▸ **RECORDS SUPPLIED**:

** START **

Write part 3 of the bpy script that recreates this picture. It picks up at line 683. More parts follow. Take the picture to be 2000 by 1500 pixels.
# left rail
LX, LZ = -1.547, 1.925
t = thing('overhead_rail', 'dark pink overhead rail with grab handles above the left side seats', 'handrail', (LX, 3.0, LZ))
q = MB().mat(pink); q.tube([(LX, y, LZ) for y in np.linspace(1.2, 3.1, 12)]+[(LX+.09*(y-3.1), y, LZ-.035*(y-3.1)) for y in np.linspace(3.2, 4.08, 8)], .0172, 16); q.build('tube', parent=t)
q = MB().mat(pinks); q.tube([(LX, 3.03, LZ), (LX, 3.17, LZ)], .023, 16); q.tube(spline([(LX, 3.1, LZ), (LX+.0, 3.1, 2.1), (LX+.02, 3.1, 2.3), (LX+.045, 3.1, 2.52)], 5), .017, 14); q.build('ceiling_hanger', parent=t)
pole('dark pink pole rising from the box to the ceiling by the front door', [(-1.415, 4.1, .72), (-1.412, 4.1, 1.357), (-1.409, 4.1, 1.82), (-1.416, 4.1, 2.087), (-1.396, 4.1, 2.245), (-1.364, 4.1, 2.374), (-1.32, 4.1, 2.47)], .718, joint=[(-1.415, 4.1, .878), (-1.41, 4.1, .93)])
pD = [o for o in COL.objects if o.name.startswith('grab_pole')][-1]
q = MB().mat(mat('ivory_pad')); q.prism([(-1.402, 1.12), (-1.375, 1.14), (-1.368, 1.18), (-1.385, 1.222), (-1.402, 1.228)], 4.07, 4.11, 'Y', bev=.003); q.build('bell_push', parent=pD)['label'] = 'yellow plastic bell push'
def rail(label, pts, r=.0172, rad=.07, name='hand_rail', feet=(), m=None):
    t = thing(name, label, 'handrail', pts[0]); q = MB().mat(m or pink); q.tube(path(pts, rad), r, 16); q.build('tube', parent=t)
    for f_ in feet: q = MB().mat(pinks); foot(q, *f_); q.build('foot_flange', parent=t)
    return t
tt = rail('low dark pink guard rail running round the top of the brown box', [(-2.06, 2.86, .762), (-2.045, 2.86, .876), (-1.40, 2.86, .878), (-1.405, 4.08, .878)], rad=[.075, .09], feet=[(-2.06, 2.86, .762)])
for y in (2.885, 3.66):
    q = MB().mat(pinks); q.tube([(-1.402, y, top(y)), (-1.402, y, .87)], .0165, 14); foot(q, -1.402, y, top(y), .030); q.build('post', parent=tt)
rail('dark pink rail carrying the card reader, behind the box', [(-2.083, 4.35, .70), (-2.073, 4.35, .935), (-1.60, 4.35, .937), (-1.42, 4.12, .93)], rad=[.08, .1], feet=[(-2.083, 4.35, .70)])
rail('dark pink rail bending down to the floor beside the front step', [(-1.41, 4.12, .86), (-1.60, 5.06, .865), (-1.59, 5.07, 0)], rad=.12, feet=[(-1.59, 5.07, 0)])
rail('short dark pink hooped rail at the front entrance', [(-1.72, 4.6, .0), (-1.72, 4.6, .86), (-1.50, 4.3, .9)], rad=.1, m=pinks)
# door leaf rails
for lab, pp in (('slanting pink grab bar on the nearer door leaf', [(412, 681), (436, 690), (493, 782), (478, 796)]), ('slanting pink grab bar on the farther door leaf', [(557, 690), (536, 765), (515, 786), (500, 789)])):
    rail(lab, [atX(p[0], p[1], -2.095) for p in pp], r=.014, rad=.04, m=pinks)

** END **
** START **

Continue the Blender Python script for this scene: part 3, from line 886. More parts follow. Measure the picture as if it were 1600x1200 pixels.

** END **

▸ **OBJECTIVE**: Gather from the data above every line with the string "pixels".

▸ **FINAL RESULT**:
Write part 3 of the bpy script that recreates this picture. It picks up at line 683. More parts follow. Take the picture to be 2000 by 1500 pixels.
Continue the Blender Python script for this scene: part 3, from line 886. More parts follow. Measure the picture as if it were 1600x1200 pixels.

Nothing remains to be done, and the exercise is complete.